Il mio sito, Italia Magia, genera regolarmente proposte di scambio, la maggior parte delle quali mi insegna che, se la gente usasse per i propri affari la stessa quantità di fantasia che impiega per imbrogliare gli altri, oggi non staremmo qui a parlare del fenomeno “lavorare gratis” e di “collegialità” o di “etica e morale professionale” come se fossero un problema.
Visto che il mio sito si rivolge agli appassionati dell’Italia, solitamente chi mi contatta sono i tour operator. Iniziano dandomi subito del tu, cantando le lodi del mio sito: “Ma quanto sono interessanti i tuoi articoli sulla Spagna!” (sic!). Proseguono poi con: “Ci piacerebbe proporti uno scambio. Noi scriviamo un articolo per te e tu lo pubblichi sul tuo sito.” “Siamo certi che apprezzerai, in fondo non dovrai fare nulla.”

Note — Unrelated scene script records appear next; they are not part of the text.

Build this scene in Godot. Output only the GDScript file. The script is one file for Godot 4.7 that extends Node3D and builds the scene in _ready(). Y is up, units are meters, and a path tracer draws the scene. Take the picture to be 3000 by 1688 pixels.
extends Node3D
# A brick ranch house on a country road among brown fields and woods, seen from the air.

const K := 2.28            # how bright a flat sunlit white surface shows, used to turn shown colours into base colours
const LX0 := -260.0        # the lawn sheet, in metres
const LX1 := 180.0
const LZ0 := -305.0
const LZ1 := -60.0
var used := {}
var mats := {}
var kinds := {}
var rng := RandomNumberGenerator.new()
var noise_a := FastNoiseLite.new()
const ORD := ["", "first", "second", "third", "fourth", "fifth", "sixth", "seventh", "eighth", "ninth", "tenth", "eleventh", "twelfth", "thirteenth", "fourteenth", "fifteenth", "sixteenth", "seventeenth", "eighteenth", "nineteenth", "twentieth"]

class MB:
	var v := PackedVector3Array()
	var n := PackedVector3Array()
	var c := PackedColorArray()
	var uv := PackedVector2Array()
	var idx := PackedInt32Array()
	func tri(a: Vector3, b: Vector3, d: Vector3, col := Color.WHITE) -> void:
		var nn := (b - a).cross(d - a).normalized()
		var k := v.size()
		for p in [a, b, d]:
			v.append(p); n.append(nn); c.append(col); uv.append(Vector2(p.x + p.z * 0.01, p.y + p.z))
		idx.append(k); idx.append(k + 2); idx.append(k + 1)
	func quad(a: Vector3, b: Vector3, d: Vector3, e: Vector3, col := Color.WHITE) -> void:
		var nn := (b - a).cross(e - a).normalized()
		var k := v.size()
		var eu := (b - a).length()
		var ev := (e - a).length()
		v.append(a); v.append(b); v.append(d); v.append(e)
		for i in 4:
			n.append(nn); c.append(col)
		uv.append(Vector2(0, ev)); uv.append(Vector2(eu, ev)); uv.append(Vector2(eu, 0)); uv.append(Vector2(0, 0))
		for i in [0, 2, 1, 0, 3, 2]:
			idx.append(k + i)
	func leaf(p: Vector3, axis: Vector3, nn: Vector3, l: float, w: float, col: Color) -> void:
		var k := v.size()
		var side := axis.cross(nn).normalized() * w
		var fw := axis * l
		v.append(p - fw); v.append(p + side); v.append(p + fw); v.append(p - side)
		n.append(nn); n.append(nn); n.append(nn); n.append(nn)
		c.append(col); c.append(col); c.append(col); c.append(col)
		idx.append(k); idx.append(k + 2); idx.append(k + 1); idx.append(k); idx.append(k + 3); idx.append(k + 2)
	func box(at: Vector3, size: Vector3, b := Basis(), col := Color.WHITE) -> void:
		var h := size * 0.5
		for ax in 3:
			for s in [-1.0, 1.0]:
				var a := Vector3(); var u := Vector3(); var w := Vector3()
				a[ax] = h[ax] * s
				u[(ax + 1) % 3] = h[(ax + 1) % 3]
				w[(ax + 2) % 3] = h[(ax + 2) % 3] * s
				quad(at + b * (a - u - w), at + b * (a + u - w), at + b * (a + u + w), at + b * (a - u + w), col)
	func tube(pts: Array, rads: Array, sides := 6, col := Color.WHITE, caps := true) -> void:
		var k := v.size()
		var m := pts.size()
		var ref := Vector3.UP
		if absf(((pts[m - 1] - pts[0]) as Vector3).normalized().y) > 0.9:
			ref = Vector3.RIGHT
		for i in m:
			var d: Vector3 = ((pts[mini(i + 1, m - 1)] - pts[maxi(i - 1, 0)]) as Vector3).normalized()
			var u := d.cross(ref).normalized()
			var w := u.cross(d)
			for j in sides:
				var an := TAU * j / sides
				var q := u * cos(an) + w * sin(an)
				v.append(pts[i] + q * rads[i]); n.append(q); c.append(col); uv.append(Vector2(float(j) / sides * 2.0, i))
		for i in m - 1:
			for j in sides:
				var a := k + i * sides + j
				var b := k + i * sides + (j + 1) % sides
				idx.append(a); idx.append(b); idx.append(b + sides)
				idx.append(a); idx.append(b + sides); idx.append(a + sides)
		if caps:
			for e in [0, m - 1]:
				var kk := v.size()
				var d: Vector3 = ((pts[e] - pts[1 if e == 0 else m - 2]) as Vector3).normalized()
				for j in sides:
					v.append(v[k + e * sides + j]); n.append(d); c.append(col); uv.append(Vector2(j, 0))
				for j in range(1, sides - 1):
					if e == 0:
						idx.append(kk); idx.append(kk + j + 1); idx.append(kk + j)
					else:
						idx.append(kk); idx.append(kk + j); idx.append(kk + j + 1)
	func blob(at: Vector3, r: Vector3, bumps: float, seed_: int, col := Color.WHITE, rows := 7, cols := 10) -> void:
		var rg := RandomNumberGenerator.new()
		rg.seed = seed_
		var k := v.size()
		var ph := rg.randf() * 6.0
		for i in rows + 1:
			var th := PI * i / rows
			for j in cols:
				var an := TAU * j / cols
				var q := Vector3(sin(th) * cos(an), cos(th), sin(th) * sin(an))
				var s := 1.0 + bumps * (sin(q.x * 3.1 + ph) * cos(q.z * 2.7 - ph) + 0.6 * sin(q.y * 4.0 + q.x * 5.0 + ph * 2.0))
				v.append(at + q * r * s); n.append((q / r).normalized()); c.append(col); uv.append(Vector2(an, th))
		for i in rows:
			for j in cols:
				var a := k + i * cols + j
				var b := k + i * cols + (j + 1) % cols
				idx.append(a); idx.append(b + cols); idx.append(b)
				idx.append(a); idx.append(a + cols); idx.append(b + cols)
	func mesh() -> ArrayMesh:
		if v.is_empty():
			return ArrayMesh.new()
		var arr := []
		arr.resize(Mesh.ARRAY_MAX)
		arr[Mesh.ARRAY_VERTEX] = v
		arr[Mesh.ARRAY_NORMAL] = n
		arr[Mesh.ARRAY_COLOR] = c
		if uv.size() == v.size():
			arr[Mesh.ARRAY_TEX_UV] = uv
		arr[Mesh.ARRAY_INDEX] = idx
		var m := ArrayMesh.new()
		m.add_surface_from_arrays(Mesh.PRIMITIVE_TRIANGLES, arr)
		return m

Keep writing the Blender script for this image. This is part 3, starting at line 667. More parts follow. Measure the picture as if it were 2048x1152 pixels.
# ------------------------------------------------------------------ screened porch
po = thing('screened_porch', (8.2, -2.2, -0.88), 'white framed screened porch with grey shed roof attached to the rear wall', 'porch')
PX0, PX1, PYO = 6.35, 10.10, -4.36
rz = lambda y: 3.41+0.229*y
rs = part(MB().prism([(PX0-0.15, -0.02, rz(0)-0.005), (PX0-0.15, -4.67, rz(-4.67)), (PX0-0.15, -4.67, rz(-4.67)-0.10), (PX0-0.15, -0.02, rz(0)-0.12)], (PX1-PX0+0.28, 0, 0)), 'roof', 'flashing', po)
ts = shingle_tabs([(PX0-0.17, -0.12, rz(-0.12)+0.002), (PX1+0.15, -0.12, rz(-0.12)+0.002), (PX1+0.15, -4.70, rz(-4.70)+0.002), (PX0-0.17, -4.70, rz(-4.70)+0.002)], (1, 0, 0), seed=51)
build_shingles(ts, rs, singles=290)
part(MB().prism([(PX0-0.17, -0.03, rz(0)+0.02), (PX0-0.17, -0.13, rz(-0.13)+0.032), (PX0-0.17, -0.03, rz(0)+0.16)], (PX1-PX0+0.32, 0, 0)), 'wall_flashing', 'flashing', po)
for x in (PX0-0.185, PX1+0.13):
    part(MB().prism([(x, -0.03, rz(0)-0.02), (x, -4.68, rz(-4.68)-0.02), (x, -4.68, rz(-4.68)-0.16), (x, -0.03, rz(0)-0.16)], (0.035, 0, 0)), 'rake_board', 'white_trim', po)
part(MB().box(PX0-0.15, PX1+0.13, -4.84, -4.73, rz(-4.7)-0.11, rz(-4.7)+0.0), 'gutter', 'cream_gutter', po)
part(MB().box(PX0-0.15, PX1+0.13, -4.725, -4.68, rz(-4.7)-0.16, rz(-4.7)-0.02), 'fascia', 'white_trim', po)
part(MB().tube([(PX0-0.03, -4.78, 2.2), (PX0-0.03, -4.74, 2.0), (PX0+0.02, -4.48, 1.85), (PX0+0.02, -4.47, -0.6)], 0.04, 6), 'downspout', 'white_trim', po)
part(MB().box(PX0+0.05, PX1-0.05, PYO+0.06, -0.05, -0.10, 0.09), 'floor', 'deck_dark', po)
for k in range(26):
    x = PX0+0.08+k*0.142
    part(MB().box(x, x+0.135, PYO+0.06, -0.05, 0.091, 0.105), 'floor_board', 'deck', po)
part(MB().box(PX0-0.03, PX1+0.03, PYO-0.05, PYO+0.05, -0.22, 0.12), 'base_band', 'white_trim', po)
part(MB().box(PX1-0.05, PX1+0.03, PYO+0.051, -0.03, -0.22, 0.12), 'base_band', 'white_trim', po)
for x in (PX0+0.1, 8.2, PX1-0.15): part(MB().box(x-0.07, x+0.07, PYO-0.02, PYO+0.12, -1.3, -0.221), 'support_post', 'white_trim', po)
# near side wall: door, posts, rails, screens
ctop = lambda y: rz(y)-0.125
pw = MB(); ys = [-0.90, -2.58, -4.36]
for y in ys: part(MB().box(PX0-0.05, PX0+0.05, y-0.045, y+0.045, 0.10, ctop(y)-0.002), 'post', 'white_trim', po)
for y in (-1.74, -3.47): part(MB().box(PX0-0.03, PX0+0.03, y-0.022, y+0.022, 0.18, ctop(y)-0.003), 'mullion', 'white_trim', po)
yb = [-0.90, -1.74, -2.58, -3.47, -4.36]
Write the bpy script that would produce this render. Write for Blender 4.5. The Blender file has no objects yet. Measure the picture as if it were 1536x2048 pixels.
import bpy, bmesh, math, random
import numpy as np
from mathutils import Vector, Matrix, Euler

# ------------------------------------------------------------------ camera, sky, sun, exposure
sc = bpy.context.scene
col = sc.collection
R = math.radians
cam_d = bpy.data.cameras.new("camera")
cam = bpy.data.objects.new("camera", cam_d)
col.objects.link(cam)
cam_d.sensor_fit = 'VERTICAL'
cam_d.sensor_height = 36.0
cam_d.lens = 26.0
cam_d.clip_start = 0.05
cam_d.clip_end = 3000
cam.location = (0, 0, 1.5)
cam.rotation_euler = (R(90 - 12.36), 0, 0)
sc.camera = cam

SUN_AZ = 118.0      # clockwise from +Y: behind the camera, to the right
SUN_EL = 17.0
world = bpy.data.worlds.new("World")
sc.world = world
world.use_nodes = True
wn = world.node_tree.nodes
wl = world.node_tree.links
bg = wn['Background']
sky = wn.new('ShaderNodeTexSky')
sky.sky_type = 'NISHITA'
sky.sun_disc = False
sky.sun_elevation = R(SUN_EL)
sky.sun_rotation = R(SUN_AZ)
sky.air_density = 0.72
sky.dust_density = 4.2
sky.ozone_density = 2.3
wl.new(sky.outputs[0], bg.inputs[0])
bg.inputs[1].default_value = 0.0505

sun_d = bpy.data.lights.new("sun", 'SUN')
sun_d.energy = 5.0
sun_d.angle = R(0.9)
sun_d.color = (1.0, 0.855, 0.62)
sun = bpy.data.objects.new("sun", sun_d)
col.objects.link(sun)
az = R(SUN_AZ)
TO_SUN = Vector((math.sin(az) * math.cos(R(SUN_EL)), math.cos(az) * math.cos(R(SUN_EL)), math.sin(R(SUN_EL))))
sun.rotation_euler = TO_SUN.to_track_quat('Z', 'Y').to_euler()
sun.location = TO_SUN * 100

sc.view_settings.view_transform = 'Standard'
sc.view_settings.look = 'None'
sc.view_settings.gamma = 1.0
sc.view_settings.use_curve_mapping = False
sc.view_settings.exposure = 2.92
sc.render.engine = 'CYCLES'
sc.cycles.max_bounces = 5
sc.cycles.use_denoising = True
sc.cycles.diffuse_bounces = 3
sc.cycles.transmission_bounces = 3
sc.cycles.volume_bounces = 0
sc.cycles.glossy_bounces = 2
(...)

Tradotto: Questo non vuole pagare lo spazio pubblicitario che altrove paga centinaia di euro. Vediamo il testo che ha allegato. Apro, chiudo e rispondo:
“Caro X. Il mio mestiere è scrivere. I miei clienti, ovvero altri tour operator, pagano profumatamente per ricevere da me dei testi da pubblicare sui loro siti o nelle loro brochure. Mi pagano perché scrivo per loro dei testi capaci di convincere i loro clienti a prenotare istantaneamente un viaggio. Nel Suo caso, a scrivere l’articolo ci ha già pensato Lei. Se io avessi un interesse particolare per la Sua azienda, potrei pure considerare la possibilità di regalarLe uno spazio pubblicitario sul mio sito sotto forma di un Suo articolo. Purtroppo, tuttavia, non posso permettermi, né gratuitamente, né a pagamento, di esporre nella mia vetrina di scrittrice e traduttrice un testo come quello che Lei mi ha allegato, che per quanto mi riguarda non può finire neanche nel giornalino della scuola media di mio figlio. Nel caso fosse interessato a conoscere sia il prezzo di un articolo scritto da me, sia quello di uno spazio pubblicitario sul mio sito per un articolo scritto in modo professionale, sarò lieta di fornirLe tutti i dati del caso. Se la Sua azienda è invece interessata a uno scambio di pubblicazioni professionali e di link, ricevo e valuto volentieri proposte in tal senso.”
Ecco, perfino sulla parola scambio bisogna riflettere bene. Sia prima di proporlo, sia prima di accettarlo.
Oggi la Befana spazza via le feste e con esse un periodo in cui, invece di lavorare e riflettere, abbiamo dato precedenza all’ozio, alle coccole famigliari e al riposo. Da domani inizio di nuovo a lavorare. E come me anche voi, miei numerosi colleghi. Tentiamo tutti, quest’anno, di lavorare con un pensiero rivolto anche ai nostri colleghi, pur continuando a lavorare ognuno per conto proprio.
Frauke&Stefano
PS1 Ringrazio la collega Alice De Carli Enrico per la sua paziente rilettura e revisione.